##### Data section #####

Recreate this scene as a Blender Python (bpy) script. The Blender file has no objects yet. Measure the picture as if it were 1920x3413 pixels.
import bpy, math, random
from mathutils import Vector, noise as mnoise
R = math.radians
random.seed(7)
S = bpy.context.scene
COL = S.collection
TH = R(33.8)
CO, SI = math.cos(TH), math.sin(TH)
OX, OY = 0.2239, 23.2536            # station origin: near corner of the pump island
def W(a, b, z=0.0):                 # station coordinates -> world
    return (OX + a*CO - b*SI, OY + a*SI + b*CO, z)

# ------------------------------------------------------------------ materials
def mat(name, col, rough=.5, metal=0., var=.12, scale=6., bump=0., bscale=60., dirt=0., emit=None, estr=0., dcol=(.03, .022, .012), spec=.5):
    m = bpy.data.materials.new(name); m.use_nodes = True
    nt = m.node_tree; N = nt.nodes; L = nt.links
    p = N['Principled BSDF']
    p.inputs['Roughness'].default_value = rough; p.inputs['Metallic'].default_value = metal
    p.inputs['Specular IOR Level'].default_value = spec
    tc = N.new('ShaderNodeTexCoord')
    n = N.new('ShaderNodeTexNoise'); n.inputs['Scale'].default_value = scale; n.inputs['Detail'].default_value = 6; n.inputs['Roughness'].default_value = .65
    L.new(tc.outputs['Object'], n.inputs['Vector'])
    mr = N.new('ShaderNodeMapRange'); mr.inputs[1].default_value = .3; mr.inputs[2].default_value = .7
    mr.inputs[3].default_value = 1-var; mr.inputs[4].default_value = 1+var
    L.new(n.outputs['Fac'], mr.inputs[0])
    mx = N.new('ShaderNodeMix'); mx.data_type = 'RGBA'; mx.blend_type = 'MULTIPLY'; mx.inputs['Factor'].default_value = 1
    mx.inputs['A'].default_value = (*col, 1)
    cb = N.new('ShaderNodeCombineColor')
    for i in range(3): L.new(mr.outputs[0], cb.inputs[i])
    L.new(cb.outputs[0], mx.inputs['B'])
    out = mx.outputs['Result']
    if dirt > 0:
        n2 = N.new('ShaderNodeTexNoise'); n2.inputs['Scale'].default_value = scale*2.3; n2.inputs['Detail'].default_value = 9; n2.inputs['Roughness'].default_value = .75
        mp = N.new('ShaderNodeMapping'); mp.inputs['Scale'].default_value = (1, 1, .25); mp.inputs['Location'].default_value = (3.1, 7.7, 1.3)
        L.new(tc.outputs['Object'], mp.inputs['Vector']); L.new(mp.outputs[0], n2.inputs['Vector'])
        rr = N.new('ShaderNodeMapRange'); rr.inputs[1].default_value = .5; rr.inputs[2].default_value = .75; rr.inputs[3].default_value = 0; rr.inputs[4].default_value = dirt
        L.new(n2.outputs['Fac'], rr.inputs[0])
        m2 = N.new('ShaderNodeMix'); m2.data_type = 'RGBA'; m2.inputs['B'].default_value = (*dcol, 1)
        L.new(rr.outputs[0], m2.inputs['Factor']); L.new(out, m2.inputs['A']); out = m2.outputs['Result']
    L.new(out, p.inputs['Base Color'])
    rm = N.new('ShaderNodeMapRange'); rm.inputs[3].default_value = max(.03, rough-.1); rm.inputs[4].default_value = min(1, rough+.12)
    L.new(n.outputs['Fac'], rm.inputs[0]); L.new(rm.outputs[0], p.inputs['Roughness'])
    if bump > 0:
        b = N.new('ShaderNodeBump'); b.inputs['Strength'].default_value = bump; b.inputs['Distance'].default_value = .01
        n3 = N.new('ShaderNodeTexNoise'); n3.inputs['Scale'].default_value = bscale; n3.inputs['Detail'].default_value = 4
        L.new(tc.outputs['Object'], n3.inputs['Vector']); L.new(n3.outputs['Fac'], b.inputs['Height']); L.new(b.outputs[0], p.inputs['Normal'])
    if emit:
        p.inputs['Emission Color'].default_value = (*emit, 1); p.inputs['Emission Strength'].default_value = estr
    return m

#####

* Aim
All of the data above should be transcribed exactly.

* Written answer
Recreate this scene as a Blender Python (bpy) script. The Blender file has no objects yet. Measure the picture as if it were 1920x3413 pixels.
import bpy, math, random
from mathutils import Vector, noise as mnoise
R = math.radians
random.seed(7)
S = bpy.context.scene
COL = S.collection
TH = R(33.8)
CO, SI = math.cos(TH), math.sin(TH)
OX, OY = 0.2239, 23.2536            # station origin: near corner of the pump island
def W(a, b, z=0.0):                 # station coordinates -> world
    return (OX + a*CO - b*SI, OY + a*SI + b*CO, z)

# ------------------------------------------------------------------ materials
def mat(name, col, rough=.5, metal=0., var=.12, scale=6., bump=0., bscale=60., dirt=0., emit=None, estr=0., dcol=(.03, .022, .012), spec=.5):
    m = bpy.data.materials.new(name); m.use_nodes = True
    nt = m.node_tree; N = nt.nodes; L = nt.links
    p = N['Principled BSDF']
    p.inputs['Roughness'].default_value = rough; p.inputs['Metallic'].default_value = metal
    p.inputs['Specular IOR Level'].default_value = spec
    tc = N.new('ShaderNodeTexCoord')
    n = N.new('ShaderNodeTexNoise'); n.inputs['Scale'].default_value = scale; n.inputs['Detail'].default_value = 6; n.inputs['Roughness'].default_value = .65
    L.new(tc.outputs['Object'], n.inputs['Vector'])
    mr = N.new('ShaderNodeMapRange'); mr.inputs[1].default_value = .3; mr.inputs[2].default_value = .7
    mr.inputs[3].default_value = 1-var; mr.inputs[4].default_value = 1+var
    L.new(n.outputs['Fac'], mr.inputs[0])
    mx = N.new('ShaderNodeMix'); mx.data_type = 'RGBA'; mx.blend_type = 'MULTIPLY'; mx.inputs['Factor'].default_value = 1
    mx.inputs['A'].default_value = (*col, 1)
    cb = N.new('ShaderNodeCombineColor')
    for i in range(3): L.new(mr.outputs[0], cb.inputs[i])
    L.new(cb.outputs[0], mx.inputs['B'])
    out = mx.outputs['Result']
    if dirt > 0:
        n2 = N.new('ShaderNodeTexNoise'); n2.inputs['Scale'].default_value = scale*2.3; n2.inputs['Detail'].default_value = 9; n2.inputs['Roughness'].default_value = .75
        mp = N.new('ShaderNodeMapping'); mp.inputs['Scale'].default_value = (1, 1, .25); mp.inputs['Location'].default_value = (3.1, 7.7, 1.3)
        L.new(tc.outputs['Object'], mp.inputs['Vector']); L.new(mp.outputs[0], n2.inputs['Vector'])
        rr = N.new('ShaderNodeMapRange'); rr.inputs[1].default_value = .5; rr.inputs[2].default_value = .75; rr.inputs[3].default_value = 0; rr.inputs[4].default_value = dirt
        L.new(n2.outputs['Fac'], rr.inputs[0])
        m2 = N.new('ShaderNodeMix'); m2.data_type = 'RGBA'; m2.inputs['B'].default_value = (*dcol, 1)
        L.new(rr.outputs[0], m2.inputs['Factor']); L.new(out, m2.inputs['A']); out = m2.outputs['Result']
    L.new(out, p.inputs['Base Color'])
    rm = N.new('ShaderNodeMapRange'); rm.inputs[3].default_value = max(.03, rough-.1); rm.inputs[4].default_value = min(1, rough+.12)
    L.new(n.outputs['Fac'], rm.inputs[0]); L.new(rm.outputs[0], p.inputs['Roughness'])
    if bump > 0:
        b = N.new('ShaderNodeBump'); b.inputs['Strength'].default_value = bump; b.inputs['Distance'].default_value = .01
        n3 = N.new('ShaderNodeTexNoise'); n3.inputs['Scale'].default_value = bscale; n3.inputs['Detail'].default_value = 4
        L.new(tc.outputs['Object'], n3.inputs['Vector']); L.new(n3.outputs['Fac'], b.inputs['Height']); L.new(b.outputs[0], p.inputs['Normal'])
    if emit:
        p.inputs['Emission Color'].default_value = (*emit, 1); p.inputs['Emission Strength'].default_value = estr
    return m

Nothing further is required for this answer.